=== Records ===

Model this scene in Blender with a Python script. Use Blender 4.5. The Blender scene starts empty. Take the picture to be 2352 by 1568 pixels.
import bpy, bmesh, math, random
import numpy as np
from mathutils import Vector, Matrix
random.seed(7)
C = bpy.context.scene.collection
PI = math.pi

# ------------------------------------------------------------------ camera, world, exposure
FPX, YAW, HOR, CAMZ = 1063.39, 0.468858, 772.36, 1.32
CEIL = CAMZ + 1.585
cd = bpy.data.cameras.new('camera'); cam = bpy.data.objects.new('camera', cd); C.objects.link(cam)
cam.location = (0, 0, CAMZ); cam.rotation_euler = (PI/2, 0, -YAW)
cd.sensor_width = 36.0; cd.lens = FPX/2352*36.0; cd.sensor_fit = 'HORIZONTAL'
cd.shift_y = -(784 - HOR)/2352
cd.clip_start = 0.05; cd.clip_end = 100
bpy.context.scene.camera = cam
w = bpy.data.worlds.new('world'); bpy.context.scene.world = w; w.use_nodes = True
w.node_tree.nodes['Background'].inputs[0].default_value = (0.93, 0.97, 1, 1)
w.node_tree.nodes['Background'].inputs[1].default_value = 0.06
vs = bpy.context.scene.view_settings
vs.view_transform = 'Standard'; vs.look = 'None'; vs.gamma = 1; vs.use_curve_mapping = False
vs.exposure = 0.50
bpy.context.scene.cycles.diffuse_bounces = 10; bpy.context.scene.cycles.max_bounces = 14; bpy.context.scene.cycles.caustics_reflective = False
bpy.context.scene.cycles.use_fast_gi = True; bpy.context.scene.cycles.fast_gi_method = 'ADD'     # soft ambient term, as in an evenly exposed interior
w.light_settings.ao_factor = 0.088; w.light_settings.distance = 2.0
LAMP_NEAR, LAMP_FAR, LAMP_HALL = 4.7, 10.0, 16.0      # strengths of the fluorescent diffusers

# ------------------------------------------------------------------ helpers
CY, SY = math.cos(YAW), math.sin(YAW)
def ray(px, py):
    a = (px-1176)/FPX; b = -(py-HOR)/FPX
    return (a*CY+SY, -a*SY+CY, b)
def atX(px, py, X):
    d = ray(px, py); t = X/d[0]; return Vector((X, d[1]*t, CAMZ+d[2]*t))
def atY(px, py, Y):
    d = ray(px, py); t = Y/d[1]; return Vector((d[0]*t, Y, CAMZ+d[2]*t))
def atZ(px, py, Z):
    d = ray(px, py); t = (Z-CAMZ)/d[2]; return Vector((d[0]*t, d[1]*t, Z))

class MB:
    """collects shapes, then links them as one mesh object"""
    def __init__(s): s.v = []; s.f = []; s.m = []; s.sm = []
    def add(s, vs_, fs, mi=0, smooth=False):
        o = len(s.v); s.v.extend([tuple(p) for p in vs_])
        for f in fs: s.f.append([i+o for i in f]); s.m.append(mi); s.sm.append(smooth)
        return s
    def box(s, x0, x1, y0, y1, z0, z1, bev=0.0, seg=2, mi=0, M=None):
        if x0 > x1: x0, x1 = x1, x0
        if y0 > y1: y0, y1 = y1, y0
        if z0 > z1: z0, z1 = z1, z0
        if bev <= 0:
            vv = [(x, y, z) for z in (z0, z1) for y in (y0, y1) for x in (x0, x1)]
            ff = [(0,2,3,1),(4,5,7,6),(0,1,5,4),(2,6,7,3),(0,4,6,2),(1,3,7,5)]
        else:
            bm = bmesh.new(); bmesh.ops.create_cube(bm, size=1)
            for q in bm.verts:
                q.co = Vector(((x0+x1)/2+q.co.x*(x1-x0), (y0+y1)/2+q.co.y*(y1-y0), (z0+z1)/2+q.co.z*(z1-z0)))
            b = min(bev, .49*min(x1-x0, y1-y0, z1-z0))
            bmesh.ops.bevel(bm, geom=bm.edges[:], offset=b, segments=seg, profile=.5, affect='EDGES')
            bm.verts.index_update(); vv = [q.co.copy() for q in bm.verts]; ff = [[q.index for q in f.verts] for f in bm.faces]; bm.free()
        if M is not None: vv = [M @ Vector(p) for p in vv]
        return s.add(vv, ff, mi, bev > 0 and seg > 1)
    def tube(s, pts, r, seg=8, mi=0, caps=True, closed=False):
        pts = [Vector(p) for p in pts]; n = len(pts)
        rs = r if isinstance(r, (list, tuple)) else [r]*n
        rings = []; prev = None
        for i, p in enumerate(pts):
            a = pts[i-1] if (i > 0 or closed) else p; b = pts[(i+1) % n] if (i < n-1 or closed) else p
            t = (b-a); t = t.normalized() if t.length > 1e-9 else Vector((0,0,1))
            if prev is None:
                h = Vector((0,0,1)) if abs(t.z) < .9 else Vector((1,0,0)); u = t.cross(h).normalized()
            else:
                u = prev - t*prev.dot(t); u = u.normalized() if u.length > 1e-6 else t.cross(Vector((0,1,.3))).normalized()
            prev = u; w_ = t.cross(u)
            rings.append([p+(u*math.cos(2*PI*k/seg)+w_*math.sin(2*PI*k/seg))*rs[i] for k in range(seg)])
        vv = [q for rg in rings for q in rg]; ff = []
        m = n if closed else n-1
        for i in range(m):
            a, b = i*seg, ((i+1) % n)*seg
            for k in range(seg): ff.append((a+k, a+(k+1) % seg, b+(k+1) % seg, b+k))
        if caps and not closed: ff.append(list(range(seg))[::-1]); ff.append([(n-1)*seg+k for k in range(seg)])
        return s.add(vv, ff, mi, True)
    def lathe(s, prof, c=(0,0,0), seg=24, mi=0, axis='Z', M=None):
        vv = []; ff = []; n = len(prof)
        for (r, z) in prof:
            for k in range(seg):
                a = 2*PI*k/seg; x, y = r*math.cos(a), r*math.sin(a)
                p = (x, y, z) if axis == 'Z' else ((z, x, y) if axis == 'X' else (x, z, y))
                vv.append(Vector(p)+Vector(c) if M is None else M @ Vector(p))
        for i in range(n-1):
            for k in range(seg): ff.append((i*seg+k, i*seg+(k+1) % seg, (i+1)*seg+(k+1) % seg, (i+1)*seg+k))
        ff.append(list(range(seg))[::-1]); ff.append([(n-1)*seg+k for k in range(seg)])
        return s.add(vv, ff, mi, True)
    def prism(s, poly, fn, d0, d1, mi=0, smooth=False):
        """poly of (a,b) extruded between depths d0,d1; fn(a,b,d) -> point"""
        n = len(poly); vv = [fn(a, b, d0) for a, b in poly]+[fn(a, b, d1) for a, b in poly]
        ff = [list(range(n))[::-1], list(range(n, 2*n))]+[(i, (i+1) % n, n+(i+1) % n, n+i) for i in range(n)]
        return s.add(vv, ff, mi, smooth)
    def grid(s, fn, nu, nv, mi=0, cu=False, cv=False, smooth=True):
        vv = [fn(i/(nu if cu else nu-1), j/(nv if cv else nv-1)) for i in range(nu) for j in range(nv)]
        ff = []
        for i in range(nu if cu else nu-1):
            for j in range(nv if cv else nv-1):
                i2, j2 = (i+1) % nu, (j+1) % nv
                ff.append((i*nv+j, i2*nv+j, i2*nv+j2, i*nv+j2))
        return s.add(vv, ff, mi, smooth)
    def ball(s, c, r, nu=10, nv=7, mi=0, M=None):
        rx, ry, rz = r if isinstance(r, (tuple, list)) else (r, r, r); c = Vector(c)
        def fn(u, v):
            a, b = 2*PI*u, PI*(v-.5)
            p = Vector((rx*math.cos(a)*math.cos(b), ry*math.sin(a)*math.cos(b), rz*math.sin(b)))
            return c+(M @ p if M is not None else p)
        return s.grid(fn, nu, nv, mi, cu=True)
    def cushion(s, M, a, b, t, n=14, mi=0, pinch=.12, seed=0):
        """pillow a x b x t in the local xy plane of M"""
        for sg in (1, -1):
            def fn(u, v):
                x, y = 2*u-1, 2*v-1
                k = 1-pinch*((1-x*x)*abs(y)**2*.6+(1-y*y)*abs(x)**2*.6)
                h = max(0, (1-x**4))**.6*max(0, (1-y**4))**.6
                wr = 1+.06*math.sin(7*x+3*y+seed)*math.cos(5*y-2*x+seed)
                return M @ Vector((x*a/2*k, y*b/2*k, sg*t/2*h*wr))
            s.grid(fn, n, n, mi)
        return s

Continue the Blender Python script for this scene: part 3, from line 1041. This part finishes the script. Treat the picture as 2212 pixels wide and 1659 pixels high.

===

* _Short problem_:
Select, from the listing, all lines that include the word "Python".

* _Output for this exercise_:
Model this scene in Blender with a Python script. Use Blender 4.5. The Blender scene starts empty. Take the picture to be 2352 by 1568 pixels.
Continue the Blender Python script for this scene: part 3, from line 1041. This part finishes the script. Treat the picture as 2212 pixels wide and 1659 pixels high.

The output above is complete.